I realized that the food I ate yesterday, and the meals I’ll have later this week, aren’t really what we consider Italian-American food–like pizza. I was eating Italin food with some American influence; not the Italian-American cuisine that evolved in this country.
If you were a Southern Italian at the end of the 19th century, life was rough back home. A 1901 study that came out of England estimated the yearly income of a Southern Italian to be about $45 a year. But the average American laborer in 1901 could hope to make $750 a year.

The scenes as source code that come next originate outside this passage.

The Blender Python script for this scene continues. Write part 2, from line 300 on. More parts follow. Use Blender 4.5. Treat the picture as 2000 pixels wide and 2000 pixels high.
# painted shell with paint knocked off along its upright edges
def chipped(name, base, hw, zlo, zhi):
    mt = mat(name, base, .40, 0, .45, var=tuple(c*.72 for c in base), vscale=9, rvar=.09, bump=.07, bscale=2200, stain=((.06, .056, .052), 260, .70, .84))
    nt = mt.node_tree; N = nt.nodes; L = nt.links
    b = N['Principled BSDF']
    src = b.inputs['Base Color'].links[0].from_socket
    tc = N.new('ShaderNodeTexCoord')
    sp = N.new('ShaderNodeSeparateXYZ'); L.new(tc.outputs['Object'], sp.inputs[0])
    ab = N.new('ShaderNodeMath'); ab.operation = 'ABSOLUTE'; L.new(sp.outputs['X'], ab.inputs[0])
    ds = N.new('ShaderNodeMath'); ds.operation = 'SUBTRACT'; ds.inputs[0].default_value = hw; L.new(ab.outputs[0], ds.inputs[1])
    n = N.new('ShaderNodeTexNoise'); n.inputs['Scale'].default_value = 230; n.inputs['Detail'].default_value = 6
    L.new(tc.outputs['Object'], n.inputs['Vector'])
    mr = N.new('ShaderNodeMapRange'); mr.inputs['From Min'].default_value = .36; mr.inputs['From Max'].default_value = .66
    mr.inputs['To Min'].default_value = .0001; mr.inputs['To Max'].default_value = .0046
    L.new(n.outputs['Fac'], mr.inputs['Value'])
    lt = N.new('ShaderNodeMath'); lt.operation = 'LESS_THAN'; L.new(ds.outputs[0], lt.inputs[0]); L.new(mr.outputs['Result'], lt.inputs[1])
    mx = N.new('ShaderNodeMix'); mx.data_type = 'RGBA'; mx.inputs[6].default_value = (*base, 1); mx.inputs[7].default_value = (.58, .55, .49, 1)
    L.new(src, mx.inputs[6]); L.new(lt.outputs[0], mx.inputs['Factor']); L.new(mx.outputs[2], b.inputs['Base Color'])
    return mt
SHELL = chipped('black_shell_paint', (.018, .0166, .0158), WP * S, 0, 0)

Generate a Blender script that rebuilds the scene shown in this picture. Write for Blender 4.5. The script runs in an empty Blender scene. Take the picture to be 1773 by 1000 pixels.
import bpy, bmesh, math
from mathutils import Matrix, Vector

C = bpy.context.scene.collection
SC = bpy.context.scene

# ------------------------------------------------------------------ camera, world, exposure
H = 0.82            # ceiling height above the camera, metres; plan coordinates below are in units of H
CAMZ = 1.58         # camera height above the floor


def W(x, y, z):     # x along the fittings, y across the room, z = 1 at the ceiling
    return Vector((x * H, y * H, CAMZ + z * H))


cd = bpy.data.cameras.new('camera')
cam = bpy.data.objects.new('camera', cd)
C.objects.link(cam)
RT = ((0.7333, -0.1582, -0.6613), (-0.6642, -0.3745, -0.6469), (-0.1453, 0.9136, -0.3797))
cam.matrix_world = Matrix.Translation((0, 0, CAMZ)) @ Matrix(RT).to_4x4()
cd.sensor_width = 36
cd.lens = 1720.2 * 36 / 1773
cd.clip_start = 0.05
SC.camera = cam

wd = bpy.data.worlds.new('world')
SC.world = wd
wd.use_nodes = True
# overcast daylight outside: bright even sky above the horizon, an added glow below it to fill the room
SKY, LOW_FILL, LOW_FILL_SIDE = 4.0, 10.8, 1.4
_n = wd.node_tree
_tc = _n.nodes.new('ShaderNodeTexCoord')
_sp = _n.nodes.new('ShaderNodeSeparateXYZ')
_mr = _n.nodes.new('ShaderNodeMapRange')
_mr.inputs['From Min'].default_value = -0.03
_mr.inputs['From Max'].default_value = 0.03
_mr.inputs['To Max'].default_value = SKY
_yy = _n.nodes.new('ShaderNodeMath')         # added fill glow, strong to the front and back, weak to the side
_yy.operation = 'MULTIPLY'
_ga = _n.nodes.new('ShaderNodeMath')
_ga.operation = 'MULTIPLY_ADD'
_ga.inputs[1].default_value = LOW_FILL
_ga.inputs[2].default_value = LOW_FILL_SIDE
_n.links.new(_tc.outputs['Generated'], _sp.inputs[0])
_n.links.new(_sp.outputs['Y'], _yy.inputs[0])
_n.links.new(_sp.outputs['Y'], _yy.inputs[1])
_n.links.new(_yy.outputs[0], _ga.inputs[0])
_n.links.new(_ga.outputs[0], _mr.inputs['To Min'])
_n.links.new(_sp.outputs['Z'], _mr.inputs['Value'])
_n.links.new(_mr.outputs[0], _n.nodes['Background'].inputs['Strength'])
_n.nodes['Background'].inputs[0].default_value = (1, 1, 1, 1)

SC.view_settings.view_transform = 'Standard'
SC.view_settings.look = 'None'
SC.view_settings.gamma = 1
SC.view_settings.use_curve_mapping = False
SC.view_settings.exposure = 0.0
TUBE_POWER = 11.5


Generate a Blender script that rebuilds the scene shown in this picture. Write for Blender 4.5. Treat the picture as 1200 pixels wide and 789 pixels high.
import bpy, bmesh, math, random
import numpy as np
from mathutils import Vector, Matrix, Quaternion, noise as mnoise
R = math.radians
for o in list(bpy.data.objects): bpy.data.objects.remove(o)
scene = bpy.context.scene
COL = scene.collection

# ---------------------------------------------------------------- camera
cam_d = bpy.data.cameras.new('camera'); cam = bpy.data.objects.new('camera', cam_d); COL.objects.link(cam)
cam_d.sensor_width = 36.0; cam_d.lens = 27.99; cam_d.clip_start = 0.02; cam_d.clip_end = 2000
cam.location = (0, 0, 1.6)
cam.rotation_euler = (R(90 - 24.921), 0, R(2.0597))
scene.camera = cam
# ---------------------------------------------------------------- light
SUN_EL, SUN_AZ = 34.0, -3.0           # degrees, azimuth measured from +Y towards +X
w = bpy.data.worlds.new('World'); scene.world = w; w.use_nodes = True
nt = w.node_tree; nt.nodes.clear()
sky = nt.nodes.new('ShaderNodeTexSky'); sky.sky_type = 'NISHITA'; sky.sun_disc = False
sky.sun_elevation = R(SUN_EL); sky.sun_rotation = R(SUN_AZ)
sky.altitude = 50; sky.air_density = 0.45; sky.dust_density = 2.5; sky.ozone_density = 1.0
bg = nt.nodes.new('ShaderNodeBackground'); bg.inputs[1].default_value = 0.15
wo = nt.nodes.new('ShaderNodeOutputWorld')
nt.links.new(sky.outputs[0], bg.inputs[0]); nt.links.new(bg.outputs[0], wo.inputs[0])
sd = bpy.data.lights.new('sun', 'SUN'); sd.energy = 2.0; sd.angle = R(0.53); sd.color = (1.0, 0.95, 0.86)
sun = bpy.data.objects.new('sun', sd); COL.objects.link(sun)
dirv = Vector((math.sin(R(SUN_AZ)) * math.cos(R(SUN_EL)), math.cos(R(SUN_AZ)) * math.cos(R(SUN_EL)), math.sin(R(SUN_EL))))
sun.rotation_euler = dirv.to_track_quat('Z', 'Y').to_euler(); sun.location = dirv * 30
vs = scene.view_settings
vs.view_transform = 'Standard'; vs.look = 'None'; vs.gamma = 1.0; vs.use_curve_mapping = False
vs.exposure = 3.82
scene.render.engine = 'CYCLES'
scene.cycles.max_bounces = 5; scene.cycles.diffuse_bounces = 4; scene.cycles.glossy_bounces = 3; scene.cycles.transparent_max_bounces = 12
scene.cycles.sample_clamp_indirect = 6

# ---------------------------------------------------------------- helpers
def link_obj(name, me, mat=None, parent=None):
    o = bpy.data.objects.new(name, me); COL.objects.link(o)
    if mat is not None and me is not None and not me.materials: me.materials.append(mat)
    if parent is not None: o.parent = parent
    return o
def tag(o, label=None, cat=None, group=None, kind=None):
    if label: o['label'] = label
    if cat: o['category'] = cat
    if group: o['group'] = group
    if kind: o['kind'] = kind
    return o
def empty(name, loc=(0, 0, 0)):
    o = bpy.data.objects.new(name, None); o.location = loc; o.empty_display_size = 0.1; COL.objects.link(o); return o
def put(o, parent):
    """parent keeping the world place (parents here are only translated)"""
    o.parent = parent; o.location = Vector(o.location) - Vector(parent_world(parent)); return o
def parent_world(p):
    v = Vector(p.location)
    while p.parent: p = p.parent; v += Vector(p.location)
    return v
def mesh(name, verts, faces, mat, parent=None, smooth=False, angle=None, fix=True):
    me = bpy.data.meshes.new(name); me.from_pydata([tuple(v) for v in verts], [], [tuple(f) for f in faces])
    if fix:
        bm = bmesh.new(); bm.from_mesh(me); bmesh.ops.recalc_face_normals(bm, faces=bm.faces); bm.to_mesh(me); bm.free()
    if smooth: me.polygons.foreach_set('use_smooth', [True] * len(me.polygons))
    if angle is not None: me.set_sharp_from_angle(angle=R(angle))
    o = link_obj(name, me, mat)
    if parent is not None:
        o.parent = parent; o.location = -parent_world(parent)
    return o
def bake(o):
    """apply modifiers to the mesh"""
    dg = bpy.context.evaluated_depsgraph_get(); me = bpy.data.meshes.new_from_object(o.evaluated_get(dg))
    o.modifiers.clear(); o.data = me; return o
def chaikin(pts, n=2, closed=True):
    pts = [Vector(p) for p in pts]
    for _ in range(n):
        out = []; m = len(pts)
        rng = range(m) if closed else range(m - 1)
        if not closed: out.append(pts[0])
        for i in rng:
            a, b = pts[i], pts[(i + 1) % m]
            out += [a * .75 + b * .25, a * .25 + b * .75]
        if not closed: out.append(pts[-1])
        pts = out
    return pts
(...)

And although grains like wheat (in the South) and corn (in the North) were the staple diet, but the average Italian consumed about a third of the poundage per person compared to England, and half the poundage of meat of an “English workhouse pauper.” What they had was what they could grow in their vegetable gardens, what could be foraged from the forests and what they could get from their animals that they didn’t have to sell: eggs and milk made up a big part of the daily diet, as chickens and goats cost very little money to keep.
In America, Italian immigrants held on to their food traditions, but because they were making more money, they became incredible consumers of Italian imported food products: expensive olive oils, cheese, cured meats and semolina pastas. Meat, especially, was a sign of success; even immigrants who returned to Italy were often marked by their acquired American taste for beer and steak.
Those who stayed in America developed an Italian-American cuisine centered on abundance. The dishes invented here combined as many expensive ingredients on one plate as possible. American pizza is a perfect example: in Italy, these rounds of dough used were used to test the temperature of baking ovens; they were topped with cheap ingredients, like anchovies or pig fat (I would eat a pig fat pizza). The pizza places in America were set up by former farmers and laborers; they were not tied to the traditions of baking in their home country. They created a new pizza for America: a firmer crust laden with cheese and meat, meat, meat.
Pizza is now as American as hamburgers and hotdogs, and the type of pizza we make here is an uniquely American dish. We often talk about how immigrants who come to this country should change their ways, but I think it’s more important to remember the positive ways immigrants have shaped American culture and cuisine. For what would America be without pizza?
At my meeting at the Tenement Museum, we toasted Hillary. We talked about our fears. We talked about he importance of doubling down on advocacy and action. Sometimes we just sat in silence. My colleagues–men, women, people of color, immigrants–all felt like lesser people today. Less heard, less looked after, less powerful. Today it feels like a long road to change that.
On my way home, I swung by the drug store to buy some Pepto Bismol, because my stomach had been aching all day. Hilariously, there was a huge crowd of people around the antacids, comparing and discussing their various merits.